Безусловно, война диктовала свои законы. Однако зачастую в «оперативные сети» попадали не только подлинные враги советской власти, шпионы и диверсанты, но и люди, ставшие жертвами обстоятельств или неосторожно сказанных слов в адрес властей. Это касалось в большей мере рассмотрения уголовных дел по преступлениям, связанным с «антисоветской агитацией и пропагандой». Арестовывались рядовые, сержанты и командиры, вина которых состояла только в высказываниях, содержавших сомнения в победе советских войск. К «антисоветчикам» даже относили и рассказчиков анекдотов. Подозревали и тех военачальников, которые пытались объективно разобраться в причинах поражений и неудач в ходе решения боевых задач. Так, за доверительные беседы с сослуживцами человек обвинялся в «пораженчестве» и подлежал аресту[894]. Генерал-майор Ф.Н. Романов в начале войны был нач. штаба Южного фронта, затем нач. штаба 27-й армии. В январе 1942 г. арестован за то, что будто бы вел антисоветские разговоры и являлся участником антисоветского военного заговора в 1938 г. Следствие тянулось свыше 10 лет. В августе 1952 г. Военная коллегия осудила его на 12 лет лишения свободы[895].
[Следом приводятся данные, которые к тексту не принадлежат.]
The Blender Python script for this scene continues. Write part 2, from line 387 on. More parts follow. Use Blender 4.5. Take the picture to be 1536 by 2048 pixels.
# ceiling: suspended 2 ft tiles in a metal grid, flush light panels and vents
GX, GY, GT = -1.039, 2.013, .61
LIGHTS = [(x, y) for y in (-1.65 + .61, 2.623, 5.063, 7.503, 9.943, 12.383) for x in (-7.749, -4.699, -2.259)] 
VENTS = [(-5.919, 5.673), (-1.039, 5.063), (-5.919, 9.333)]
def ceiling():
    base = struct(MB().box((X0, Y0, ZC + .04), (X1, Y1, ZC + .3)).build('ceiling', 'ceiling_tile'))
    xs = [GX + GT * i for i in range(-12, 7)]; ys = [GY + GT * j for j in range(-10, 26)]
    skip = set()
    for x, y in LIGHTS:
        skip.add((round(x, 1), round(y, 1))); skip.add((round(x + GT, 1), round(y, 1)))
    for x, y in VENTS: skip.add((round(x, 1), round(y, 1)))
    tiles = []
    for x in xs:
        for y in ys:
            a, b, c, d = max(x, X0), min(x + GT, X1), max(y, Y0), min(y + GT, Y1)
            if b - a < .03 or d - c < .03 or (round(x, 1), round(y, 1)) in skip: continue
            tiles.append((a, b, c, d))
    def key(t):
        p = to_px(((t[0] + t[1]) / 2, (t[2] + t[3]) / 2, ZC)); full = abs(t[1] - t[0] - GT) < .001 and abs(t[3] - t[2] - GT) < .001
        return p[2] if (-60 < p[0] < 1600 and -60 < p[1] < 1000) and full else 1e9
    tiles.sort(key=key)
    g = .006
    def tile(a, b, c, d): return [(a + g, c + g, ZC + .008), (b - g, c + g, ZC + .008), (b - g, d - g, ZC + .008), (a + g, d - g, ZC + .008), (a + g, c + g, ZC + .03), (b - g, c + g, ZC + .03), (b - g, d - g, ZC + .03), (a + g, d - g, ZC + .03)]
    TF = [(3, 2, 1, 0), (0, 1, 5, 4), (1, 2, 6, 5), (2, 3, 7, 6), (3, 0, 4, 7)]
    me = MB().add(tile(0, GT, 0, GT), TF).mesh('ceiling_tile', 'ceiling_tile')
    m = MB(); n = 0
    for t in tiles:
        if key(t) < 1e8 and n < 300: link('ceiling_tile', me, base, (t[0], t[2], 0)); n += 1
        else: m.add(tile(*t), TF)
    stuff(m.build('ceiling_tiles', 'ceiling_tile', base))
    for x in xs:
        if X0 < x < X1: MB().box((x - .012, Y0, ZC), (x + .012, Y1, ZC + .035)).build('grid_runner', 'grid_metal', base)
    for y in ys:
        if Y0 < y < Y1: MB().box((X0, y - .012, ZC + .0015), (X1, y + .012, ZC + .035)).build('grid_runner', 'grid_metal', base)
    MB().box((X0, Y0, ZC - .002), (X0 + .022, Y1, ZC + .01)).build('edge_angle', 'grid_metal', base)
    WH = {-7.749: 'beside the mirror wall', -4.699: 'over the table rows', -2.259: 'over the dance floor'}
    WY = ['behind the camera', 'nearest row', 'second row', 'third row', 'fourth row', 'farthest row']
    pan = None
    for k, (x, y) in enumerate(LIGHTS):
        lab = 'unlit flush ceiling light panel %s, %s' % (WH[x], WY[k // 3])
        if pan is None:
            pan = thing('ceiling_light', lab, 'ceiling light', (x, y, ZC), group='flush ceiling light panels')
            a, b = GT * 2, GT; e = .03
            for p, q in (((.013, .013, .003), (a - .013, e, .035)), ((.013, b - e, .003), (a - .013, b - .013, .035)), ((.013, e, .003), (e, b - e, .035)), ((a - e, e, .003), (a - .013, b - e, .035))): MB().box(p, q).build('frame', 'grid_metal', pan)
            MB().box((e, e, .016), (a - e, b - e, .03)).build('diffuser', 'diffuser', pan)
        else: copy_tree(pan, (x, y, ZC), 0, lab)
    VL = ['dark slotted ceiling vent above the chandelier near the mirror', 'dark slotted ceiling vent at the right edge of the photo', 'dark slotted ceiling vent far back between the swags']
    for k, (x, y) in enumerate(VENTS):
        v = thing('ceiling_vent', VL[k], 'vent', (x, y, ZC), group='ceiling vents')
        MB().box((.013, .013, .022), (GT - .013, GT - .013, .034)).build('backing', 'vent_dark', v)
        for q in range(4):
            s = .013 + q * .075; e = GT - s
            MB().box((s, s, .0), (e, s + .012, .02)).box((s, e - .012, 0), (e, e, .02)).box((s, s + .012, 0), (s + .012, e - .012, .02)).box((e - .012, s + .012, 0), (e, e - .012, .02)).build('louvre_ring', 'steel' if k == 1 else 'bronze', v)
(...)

Особые отделы заводили дела на лиц, распространявших пораженческие слухи. Следствие по ним заканчивались быстро, и военный трибунал, как правило, выносил расстрельные приговоры. Пропаганда дальнейшего отступления квалифицировалась по ст. 58–10 ч. 2 УК (контрреволюционная пропаганда и агитация при наличии отягчающих обстоятельств – военной обстановки или военного положения, также каралась расстрелом)[896]. Расследование по этим делам не могло превышать 48 часов. Заметим, что число арестованных ОО с начала войны по 1 декабря 1941 г. за распространение провокационных слухов составило 4295 человек. Но вряд ли многие из них целенаправленно занимались подрывной работой. Однако поиск «врагов народа» и «пятой колонны», проводившийся в 1930-е гг., продолжался в условиях военного времени с еще большим рвением. Подобные меры не соответствовали интересам повышения боеспособности частей и подразделений армии и флота.

Вместе с тем командование и политический аппарат частей и соединений армии и флота были нацелены на продуманную воспитательную работу в духе высокой бдительности. Так, в своем докладе А.С. Щербаков на собрании актива Московской организации ВКП (б) «О состоянии партийно-политической работы в Московской организации ВКП (б) 29 сентября 1941 г. обратился к аудитории со словами: «Наши агитаторы и коммунисты (а каждый коммунист должен быть агитатором за дело партии) не дают своевременного отпора разным провокаторам и лживым слухам, не разоблачают людей, которые сеют тревогу и недоверие и т. д.[897]